First, the sharp-dressing NSW general secretary was keen to cleave some oxygen back from the broader NSW Right before this Saturday’s state conference. His faction had smacked down a proposal for direct election of the parliamentary leader — also backed by the Left — and Dastyari wanted to shift the agenda.

Second is the rather dubious view that persists inside the NSW and Victorian ALP Rights that centre-right “independent” senators are more “flexible” to negotiate with. As Antony Green has pointed out, the Greens preference strategy is only relevant in extremely close seats where they decide run an open ticket, but Greens senators could fall if Labor put them last.
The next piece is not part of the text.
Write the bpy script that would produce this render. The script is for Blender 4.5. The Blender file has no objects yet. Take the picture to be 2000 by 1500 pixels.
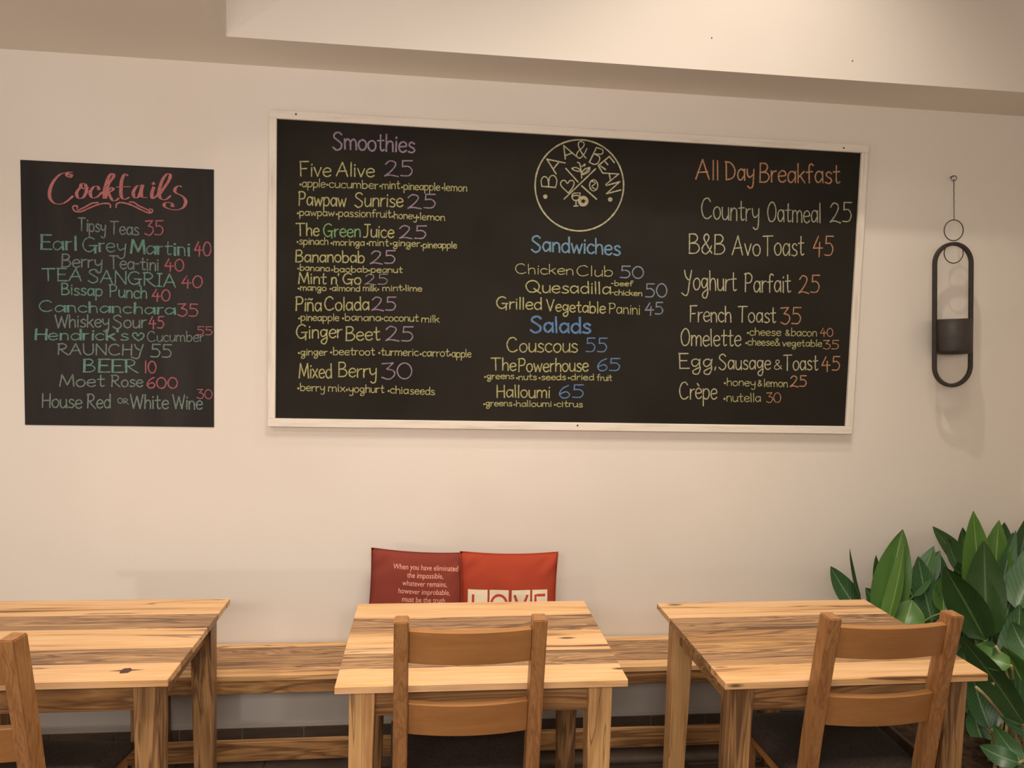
import bpy, bmesh, math, random
from mathutils import Vector, Matrix
random.seed(11)
S = bpy.context.scene
COL = S.collection
# ---------------------------------------------------------------- camera
FPX, YAW, PITCH, ROLL = 1401.34, 0.1097, -0.0667, 0.0272
CAM = Vector((0, -2.9149, 1.7016))
fw = Vector((math.sin(YAW)*math.cos(PITCH), math.cos(YAW)*math.cos(PITCH), math.sin(PITCH)))
rt = fw.cross(Vector((0, 0, 1))).normalized(); up = rt.cross(fw)
RT = rt*math.cos(ROLL) + up*math.sin(ROLL); UP = -rt*math.sin(ROLL) + up*math.cos(ROLL)
cd = bpy.data.cameras.new('camera'); cam = bpy.data.objects.new('camera', cd); COL.objects.link(cam)
cd.sensor_width = 36; cd.sensor_fit = 'HORIZONTAL'; cd.lens = 36*FPX/2000; cd.clip_start = .05
cam.matrix_world = Matrix(((RT.x, UP.x, -fw.x, CAM.x), (RT.y, UP.y, -fw.y, CAM.y), (RT.z, UP.z, -fw.z, CAM.z), (0, 0, 0, 1)))
S.camera = cam
def at(x, y, Y):      # point of the vertical plane at distance Y that stands at this spot of the photograph
    d = fw + RT*((x-1000)/FPX) - UP*((y-750)/FPX)
    return CAM + d*((Y-CAM.y)/d.y)
# ---------------------------------------------------------------- world, lights, exposure
w = bpy.data.worlds.new('world'); S.world = w; w.use_nodes = True
w.node_tree.nodes['Background'].inputs[0].default_value = (1.0, .90, .84, 1)
w.node_tree.nodes['Background'].inputs[1].default_value = .34
S.view_settings.view_transform = 'Standard'; S.view_settings.look = 'None'
S.view_settings.exposure = -0.08; S.view_settings.gamma = 1
def point(name, loc, power, rad, col):
    l = bpy.data.lights.new(name, 'POINT'); l.energy = power; l.shadow_soft_size = rad; l.color = col
    o = bpy.data.objects.new(name, l); o.location = loc; COL.objects.link(o); return o
def area(name, loc, aim, power, sx, sy, col):
    l = bpy.data.lights.new(name, 'AREA'); l.shape = 'RECTANGLE'; l.size = sx; l.size_y = sy; l.energy = power; l.color = col
    o = bpy.data.objects.new(name, l); o.location = loc; COL.objects.link(o)
    o.rotation_euler = (Vector(aim)-Vector(loc)).to_track_quat('-Z', 'Y').to_euler(); return o
WARM = (1.0, .88, .76)
sl = point('recess_lamp', (1.15, -.90, 3.95), 1, .035, WARM); ld = bpy.data.lights.new('recess_lamp', 'SPOT'); ld.energy = 82; ld.shadow_soft_size = .035
ld.color = WARM; ld.spot_size = math.radians(105); ld.spot_blend = .7; sl.data = ld
area('recess_glow', (.5, -1.75, 4.1), (.5, -1.0, 0), 26, 1.6, .6, WARM).data.spread = math.radians(84)
point('counter_lamp', (-3.25, -2.5, .82), 44, .07, (1.0, .89, .88))
sp = point('left_wall_fill', (-1.7, -1.55, 2.66), 1, .05, WARM); ls = bpy.data.lights.new('left_wall_fill', 'SPOT'); ls.energy = 90; ls.shadow_soft_size = .06  # added fill from above, washes the left wall and left table
ls.color = (1.0, .88, .80); ls.spot_size = math.radians(150); ls.spot_blend = 1; sp.data = ls
area('right_wall_fill', (1.4, -3.9, 2.5), (1.9, 0, 1.6), 9, 2.2, .5, (1.0, .89, .88))  # unseen fill added behind the camera to lift the right wall
area('ceiling_fill', (-.4, -3.2, 1.95), (-.5, -.6, 2.8), 44, 1.8, .4, (1.0, .88, .84))  # added upward fill, brightens the low ceiling
# ---------------------------------------------------------------- helpers
def srgb(r, g, b):
    f = lambda c: (c/255/12.92) if c/255 <= .04045 else ((c/255+.055)/1.055)**2.4
    return (f(r), f(g), f(b), 1)
def mat(name, col, rough=.6, spec=.3, metal=0):
    m = bpy.data.materials.new(name); m.use_nodes = True; b = m.node_tree.nodes['Principled BSDF']
    b.inputs['Base Color'].default_value = col; b.inputs['Roughness'].default_value = rough
    b.inputs['Metallic'].default_value = metal; b.inputs['Specular IOR Level'].default_value = spec
    return m
def noisy(name, c1, c2, scale=(8, 8, 8), rough=.6, spec=.3, bump=.1, lo=.35, hi=.65, detail=5, bscale=None, dist=0, bdist=.002):
    m = mat(name, c1, rough, spec); nt = m.node_tree; N = nt.nodes; L = nt.links; b = N['Principled BSDF']
    tc = N.new('ShaderNodeTexCoord'); oi = N.new('ShaderNodeObjectInfo'); ad = N.new('ShaderNodeVectorMath'); ad.operation = 'ADD'
    mu = N.new('ShaderNodeMath'); mu.operation = 'MULTIPLY'; mu.inputs[1].default_value = 37.7
    L.new(oi.outputs['Random'], mu.inputs[0]); L.new(tc.outputs['Object'], ad.inputs[0]); L.new(mu.outputs[0], ad.inputs[1])
    mp = N.new('ShaderNodeMapping'); mp.inputs['Scale'].default_value = scale; L.new(ad.outputs[0], mp.inputs[0])
    n = N.new('ShaderNodeTexNoise'); n.inputs['Scale'].default_value = 1; n.inputs['Detail'].default_value = detail; n.inputs['Distortion'].default_value = dist
    L.new(mp.outputs[0], n.inputs[0])
    r = N.new('ShaderNodeValToRGB'); r.color_ramp.elements[0].position = lo; r.color_ramp.elements[1].position = hi
    r.color_ramp.elements[0].color = c1; r.color_ramp.elements[1].color = c2
    L.new(n.outputs['Fac'], r.inputs[0]); L.new(r.outputs[0], b.inputs['Base Color'])
    if bump:
        n2 = N.new('ShaderNodeTexNoise'); n2.inputs['Scale'].default_value = 1; n2.inputs['Detail'].default_value = 4
        mp2 = N.new('ShaderNodeMapping'); mp2.inputs['Scale'].default_value = bscale or [s*4 for s in scale]
        L.new(ad.outputs[0], mp2.inputs[0]); L.new(mp2.outputs[0], n2.inputs[0])
        bp = N.new('ShaderNodeBump'); bp.inputs['Strength'].default_value = bump; bp.inputs['Distance'].default_value = bdist
        L.new(n2.outputs['Fac'], bp.inputs['Height']); L.new(bp.outputs[0], b.inputs['Normal'])
    return m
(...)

On this view, a carbon tax-opposing senator such as John Madigan, or even Steve Fielding reincarnate, is a preferable outcome to another Green.

Third is a corrective to the narrative, popular in voter land, that the PM is being held to ransom by the Greens in a structural sense on issues such as the carbon tax (think “Bob Brown’s Bitch”).
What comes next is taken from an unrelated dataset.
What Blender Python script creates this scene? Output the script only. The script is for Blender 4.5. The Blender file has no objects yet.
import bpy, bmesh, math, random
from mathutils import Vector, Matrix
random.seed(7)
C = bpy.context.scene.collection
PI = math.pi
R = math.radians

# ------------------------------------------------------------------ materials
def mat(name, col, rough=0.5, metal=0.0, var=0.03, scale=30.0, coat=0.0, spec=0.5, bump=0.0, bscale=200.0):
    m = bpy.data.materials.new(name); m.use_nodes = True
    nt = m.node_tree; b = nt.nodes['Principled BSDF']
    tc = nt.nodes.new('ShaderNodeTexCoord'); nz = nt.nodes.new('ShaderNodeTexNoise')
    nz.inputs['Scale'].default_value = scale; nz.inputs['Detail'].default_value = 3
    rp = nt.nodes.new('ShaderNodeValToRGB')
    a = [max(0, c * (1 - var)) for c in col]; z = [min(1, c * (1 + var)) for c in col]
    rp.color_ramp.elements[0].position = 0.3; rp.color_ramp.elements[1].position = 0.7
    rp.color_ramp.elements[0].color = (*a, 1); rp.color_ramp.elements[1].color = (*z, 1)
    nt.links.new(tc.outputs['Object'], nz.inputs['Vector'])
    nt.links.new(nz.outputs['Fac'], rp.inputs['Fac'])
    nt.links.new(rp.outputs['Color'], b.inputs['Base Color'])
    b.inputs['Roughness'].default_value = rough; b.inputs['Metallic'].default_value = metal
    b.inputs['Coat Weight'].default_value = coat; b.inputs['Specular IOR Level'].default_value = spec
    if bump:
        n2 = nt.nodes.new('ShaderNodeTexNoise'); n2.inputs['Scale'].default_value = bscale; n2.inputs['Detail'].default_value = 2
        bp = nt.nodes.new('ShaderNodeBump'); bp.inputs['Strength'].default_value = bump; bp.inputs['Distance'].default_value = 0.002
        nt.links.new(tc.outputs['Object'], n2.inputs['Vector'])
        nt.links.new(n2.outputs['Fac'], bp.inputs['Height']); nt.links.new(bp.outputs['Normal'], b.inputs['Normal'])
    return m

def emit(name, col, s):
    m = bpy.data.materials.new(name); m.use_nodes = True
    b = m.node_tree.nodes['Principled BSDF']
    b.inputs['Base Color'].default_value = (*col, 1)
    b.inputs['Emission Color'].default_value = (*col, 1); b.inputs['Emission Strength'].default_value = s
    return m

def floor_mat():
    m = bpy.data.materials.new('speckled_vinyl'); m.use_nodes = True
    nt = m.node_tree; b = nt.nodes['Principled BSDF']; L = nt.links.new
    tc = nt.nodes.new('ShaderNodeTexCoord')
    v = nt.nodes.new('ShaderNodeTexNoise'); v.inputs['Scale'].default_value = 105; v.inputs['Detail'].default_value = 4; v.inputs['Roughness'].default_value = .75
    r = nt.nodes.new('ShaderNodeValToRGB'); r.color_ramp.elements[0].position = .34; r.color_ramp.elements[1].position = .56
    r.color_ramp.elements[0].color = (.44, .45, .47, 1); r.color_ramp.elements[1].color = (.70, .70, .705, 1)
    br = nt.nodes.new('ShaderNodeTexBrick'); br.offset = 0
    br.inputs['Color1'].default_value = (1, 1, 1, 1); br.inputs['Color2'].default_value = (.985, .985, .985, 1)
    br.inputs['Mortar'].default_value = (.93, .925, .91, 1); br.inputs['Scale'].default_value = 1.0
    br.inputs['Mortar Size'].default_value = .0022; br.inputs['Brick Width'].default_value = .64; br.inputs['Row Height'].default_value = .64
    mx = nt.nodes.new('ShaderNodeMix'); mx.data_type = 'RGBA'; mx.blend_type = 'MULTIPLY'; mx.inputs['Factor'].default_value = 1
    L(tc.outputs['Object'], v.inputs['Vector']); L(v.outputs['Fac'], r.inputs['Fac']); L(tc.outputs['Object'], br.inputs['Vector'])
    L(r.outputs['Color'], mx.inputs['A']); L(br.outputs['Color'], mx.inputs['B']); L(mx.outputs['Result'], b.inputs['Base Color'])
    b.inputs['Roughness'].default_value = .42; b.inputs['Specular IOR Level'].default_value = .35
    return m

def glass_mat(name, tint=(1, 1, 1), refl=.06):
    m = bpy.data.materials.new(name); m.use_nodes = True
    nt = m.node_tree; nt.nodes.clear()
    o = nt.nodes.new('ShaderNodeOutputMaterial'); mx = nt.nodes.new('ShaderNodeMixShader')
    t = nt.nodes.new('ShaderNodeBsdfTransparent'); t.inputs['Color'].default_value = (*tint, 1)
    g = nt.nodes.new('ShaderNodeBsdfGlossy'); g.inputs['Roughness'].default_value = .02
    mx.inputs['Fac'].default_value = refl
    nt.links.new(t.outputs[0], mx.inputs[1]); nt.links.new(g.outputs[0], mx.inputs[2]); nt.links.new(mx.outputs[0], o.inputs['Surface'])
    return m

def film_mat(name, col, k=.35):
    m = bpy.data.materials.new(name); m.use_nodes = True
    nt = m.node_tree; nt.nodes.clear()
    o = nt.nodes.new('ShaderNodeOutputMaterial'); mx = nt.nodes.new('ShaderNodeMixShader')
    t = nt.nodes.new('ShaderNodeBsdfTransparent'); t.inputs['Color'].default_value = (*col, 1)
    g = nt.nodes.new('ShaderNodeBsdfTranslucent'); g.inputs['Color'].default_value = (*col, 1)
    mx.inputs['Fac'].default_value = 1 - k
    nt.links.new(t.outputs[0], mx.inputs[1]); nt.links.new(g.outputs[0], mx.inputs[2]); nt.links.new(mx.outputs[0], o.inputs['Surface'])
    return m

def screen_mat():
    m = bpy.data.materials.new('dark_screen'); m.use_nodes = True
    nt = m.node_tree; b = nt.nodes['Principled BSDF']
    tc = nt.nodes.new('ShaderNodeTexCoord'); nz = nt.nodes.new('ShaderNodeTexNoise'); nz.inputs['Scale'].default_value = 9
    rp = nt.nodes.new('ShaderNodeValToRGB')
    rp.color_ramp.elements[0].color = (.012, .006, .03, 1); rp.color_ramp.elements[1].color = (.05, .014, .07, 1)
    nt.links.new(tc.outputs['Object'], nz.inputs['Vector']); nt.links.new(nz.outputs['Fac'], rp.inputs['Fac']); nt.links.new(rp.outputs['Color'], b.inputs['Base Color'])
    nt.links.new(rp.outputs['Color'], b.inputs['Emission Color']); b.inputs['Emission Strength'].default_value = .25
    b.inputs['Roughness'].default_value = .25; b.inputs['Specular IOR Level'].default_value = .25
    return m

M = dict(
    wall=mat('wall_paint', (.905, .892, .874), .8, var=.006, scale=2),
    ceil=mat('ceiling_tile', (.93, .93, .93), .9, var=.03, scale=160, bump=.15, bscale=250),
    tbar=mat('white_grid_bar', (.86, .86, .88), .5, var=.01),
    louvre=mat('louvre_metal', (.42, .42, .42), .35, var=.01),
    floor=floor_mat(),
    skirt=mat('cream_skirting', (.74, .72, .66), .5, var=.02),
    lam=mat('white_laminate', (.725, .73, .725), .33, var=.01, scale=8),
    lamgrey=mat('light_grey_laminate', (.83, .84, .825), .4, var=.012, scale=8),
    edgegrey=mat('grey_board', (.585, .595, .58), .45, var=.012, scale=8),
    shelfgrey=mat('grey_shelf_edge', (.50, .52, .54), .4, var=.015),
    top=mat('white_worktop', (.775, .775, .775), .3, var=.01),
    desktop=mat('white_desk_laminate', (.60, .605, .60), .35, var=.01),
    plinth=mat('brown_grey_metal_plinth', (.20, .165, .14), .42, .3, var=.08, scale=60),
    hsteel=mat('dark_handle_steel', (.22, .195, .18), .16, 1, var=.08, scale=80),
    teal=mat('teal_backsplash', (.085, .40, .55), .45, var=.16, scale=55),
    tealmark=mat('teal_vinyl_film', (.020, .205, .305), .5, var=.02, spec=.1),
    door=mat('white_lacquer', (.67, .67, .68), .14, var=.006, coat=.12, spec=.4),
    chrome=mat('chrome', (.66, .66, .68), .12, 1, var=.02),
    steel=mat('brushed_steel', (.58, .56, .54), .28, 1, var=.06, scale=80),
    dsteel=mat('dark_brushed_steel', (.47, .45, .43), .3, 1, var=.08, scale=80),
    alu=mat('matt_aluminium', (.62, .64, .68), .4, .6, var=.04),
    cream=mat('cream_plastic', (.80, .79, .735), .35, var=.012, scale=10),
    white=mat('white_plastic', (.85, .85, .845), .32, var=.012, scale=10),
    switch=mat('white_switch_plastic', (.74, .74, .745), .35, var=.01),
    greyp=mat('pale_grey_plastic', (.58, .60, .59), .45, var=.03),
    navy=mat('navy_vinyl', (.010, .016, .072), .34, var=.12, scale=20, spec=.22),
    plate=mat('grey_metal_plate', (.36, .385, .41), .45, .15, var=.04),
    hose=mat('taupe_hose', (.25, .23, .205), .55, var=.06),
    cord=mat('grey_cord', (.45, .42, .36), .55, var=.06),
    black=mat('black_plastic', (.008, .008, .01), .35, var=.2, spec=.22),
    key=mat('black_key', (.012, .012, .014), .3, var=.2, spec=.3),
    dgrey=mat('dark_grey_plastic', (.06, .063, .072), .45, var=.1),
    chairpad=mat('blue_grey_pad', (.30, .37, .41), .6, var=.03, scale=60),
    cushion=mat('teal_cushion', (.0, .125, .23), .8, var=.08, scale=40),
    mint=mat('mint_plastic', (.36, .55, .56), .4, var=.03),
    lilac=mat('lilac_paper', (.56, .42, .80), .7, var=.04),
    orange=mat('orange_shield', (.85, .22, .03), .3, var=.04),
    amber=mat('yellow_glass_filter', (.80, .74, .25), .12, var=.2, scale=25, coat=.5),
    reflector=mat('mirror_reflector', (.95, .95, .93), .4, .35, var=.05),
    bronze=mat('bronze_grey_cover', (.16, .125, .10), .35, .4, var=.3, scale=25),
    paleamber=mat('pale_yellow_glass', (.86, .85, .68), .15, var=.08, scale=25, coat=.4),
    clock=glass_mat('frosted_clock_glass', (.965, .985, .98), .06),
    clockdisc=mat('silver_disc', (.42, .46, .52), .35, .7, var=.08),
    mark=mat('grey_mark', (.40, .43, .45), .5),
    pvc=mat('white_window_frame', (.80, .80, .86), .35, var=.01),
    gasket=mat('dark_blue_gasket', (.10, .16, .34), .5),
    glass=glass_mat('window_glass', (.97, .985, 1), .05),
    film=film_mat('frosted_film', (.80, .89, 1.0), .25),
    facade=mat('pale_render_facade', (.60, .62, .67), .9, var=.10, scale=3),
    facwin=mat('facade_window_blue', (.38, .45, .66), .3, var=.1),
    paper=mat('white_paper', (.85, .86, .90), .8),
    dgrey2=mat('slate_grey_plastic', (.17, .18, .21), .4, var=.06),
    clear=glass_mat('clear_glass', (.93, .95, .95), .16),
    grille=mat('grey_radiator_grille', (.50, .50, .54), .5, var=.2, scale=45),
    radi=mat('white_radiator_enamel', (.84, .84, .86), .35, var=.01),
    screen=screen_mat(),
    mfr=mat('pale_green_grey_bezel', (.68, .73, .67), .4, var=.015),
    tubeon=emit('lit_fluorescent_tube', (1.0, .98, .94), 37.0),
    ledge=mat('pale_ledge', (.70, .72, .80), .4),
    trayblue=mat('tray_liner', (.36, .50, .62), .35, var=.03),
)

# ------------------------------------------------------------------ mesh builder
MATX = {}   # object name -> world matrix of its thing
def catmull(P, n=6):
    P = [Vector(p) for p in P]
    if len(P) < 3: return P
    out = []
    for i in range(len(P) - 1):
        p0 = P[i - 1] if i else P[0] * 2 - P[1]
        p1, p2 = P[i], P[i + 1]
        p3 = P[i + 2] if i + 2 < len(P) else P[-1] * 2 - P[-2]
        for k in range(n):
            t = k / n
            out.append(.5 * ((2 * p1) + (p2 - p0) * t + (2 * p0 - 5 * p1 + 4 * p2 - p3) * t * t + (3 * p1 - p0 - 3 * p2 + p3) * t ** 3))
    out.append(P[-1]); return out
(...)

Fourth, and most intriguing of all, is the leadership dynamic — the attack on the government’s main coalition partner by the party’s most powerful faction as a prelude to the return of Kevin Rudd (with Bill Shorten as deputy and Therese Rein’s blessing).

The most dubious of these is the policy argument — in off-the-record briefings the NSW Left has been keen to emphasise that the attack on the Greens should take a “more nuanced” approach. The reason is that in Left-held seats, the “loopy Greens” attack strategy is likely to backfire — the problem there is not the Greens, but modern Labor’s policy approach.
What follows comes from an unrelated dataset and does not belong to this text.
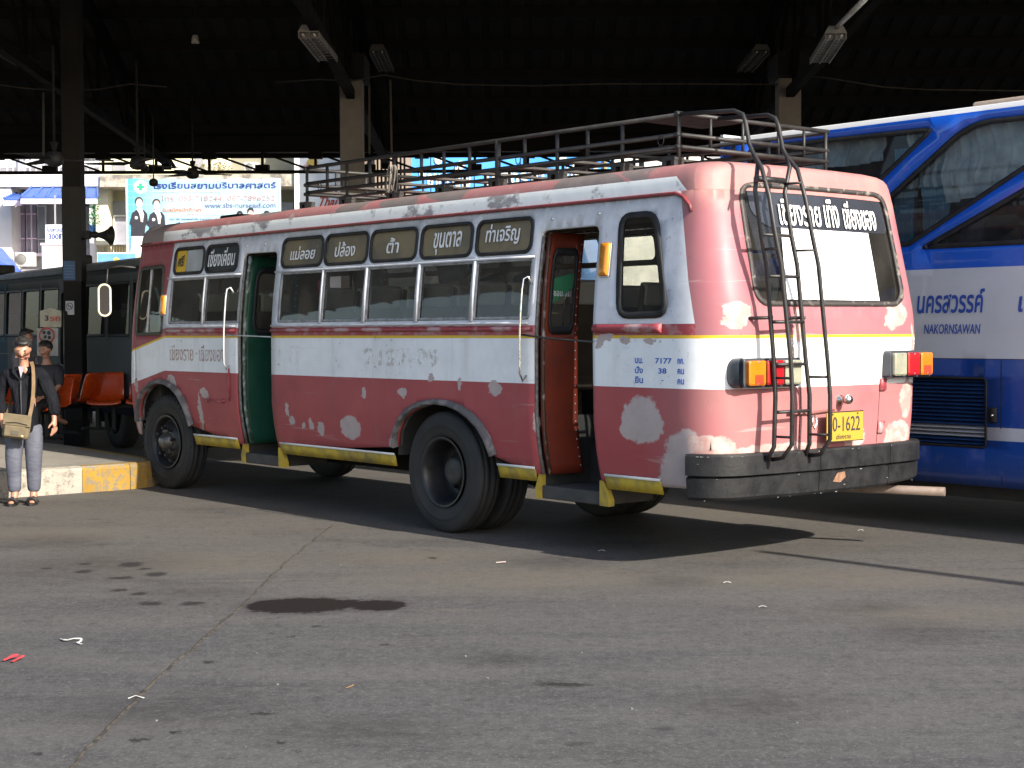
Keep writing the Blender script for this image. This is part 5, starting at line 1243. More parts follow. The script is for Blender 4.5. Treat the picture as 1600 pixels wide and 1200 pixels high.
for u in range(10, 150, 9): slab('baluster', pm('rail_lightgrey', (.45, .45, .48), None, 5, .6), u, 238, u + 1.6, 270, hA, Y0 - .75, .05)
for u0 in (28, 74, 116): slab('upper_window', shade_gl, u0, 236, u0 + 11, 272, hA, Y0 - .0, .12)
slab('pier', wht_w, -4, 292, 17, 430, hA, Y0 - .8, 1.2); slab('recess_wall', grey_w, 17, 292, 150, 560, hA, Y0 + .15, .15)
slab('recess_shadow_wall', wht_w, 0, 420, 150, 620, hA, Y0 + .02, .2)
# awning: sloping slab with tile ribs and a pale fascia
def awning(u0, u1, vt, vb, Yt, Yb, h, name='awning'):
    a0 = at(u0, vb, Yb); a1 = at(u1, vb, Yb); b0 = at(u0 + 20, vt, Yt); b1 = at(u1, vt, Yt); L = h.location
    mb = MB(); mb.add([a0 - L, a1 - L, b1 - L, b0 - L, a0 - L - Vector((0, 0, .08)), a1 - L - Vector((0, 0, .08)), b1 - L - Vector((0, 0, .08)), b0 - L - Vector((0, 0, .08))], [(0, 1, 2, 3), (7, 6, 5, 4), (0, 4, 5, 1), (1, 5, 6, 2), (2, 6, 7, 3), (3, 7, 4, 0)])
    o = mb.build(name, blue_r, h)
    n = int((a1.x - a0.x) / .32)
    for i in range(n + 1):
        t = i / n; s = a0.lerp(a1, t) - L; e = b0.lerp(b1, t) - L; MB().tube([s + Vector((0, 0, .02)), e + Vector((0, 0, .02))], .035, 5).build('tile_rib', blue_r, o)
    MB().bar(a0 - L + Vector((0, -.02, -.12)), a1 - L + Vector((0, -.02, -.12)), .06, .14).build('fascia', pinkw, h)
awning(33, 152, 290, 308, Y0 - .6, Y0 - 2.2, hA); awning(6, 34, 302, 311, Y0 - .5, Y0 - 1.6, hA)
def window(h, u0, v0, u1, v1, cols, rows, frame=pinkw, gl=shade_gl, Y=Y0, ft=2.0):
    """frame bars with separate panes"""
    f = slab('window_back', gl, u0, v0, u1, v1, h, Y + .06, .04)
    x0, z0, x1, z1 = fr(u0, v0, u1, v1, Y); L = h.location; mb = MB(); t = ft * Y / F
    rws = [v0] + [v0 + (v1 - v0) * r for r in rows] + [v1]
    for i in range(cols + 1):
        xx = x0 + (x1 - x0) * i / cols; MB().box(xx - t / 2 - L.x, Y - .04 - L.y, z0, xx + t / 2 - L.x, Y + .06 - L.y, z1).build('window_frame', frame, h)
    for v in rws:
        zz = at(u0, v, Y).z; MB().box(x0 - t / 2 - L.x, Y - .045 - L.y, zz - t / 2, x1 + t / 2 - L.x, Y + .055 - L.y, zz + t / 2).build('window_frame', frame, h)
    return f
window(hA, 22, 319, 40, 396, 2, (.2, .7), ft=1.6); window(hA, 41, 319, 58, 396, 2, (.2, .7), ft=1.6); window(hA, 59, 322, 71, 396, 1, (.7,), frame=pm('frame_pale', (.6, .62, .64), None, 5, .6), gl=pm('pale_glass', (.30, .34, .36), None, 2, .3), ft=1.5)
slab('sill', pinkw, 18, 396, 72, 400, hA, Y0 - .1, .3)
slab('soffit_beam', pinkw, 18, 312, 100, 317, hA, Y0 - .05, .2)
slab('grill_door', pm('grill_dark', (.05, .045, .05), None, 5, .6), 130, 318, 141, 410, hA, Y0 - .05, .1)
for i in range(5): slab('grill_bar', pm('grill_grey', (.30, .3, .32), None, 5, .6), 131 + i * 2, 322, 131.7 + i * 2, 405, hA, Y0 - .12, .04)
for v in (338, 352, 366, 380): slab('grill_bar', pm('grill_grey', (.3, .3, .32), None, 5, .6), 130, v, 141, v + 1.2, hA, Y0 - .13, .04)
slab('side_pier', wht_w, 141, 292, 150, 440, hA, Y0 - .3, .6)
def ac(name, lab, u0, v0, u1, v1, Y):
    x0, z0, x1, z1 = fr(u0, v0, u1, v1, Y); t = thing(name, lab, 'air conditioner', ((x0 + x1) / 2, Y, z0)); w_ = (x1 - x0) / 2; h_ = z1 - z0
    B('casing', pm('ac_white', (.62, .60, .55), (.5, .48, .44), 4, .6), -w_, -.3, 0, w_, 0, h_, t, .02)
    MB().lathe([(0, h_ * .40), (.012, h_ * .41), (.02, h_ * .38), (.005, h_ * .37)], (-w_ * .28, -.3, h_ / 2), (0, -1, 0), 20).build('fan_ring', pm('ac_grey', (.30, .29, .28), None, 4, .6), t)
    MB().lathe([(0, h_ * .37), (.004, h_ * .36), (.004, 0)], (-w_ * .28, -.302, h_ / 2), (0, -1, 0), 20).build('fan_guard', pm('ac_dark', (.14, .135, .13), (.22, .21, .2), 30, .6), t)
    return t
ac('aircon_unit', 'white outdoor air conditioner unit under the pink framed windows', 27, 395, 57, 417, Y0 - .9)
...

In the aftermath of 2010, according to Auspoll, 32% of Greens voters nationally said they would have voted Labor if it wasn’t for Julia Gillard’s decision to delay the introduction of a CPRS.

In electorates right across the country, but particularly in inner-city electorates like Grayndler and Melbourne (and Denison, where the bounce was split with Andrew Wilkie) Labor voters who had stuck with the ALP through thick and thin walked away, and the Green vote surged accordingly.

“Julia Gillard adopted the NSW Right’s electoral strategy, right down to the Lindsay test, and thinking people everywhere recoiled in horror,” one Left source said this morning.

Right now in the Victorian state seat of Melbourne, the Left’s Jennifer Kanis is fighting a pitched battle with Cathy Oke, which Oke looks like winning. While Labor has placed the Greens below Family First on its how-to-votes, and Left opposition leader Daniel Andrews says the Greens “don’t live in the real world”, on policy it is unlikely to tack right.

Progressives in Left seats voted Green in 2010 because federal Labor dumped the CPRS, backed down on the mining tax and public funding of private schools, adopted rhetorical populism on asylum seekers and population growth, and refused to support same-s-x marriage rights. NSW Right ideas, all of them.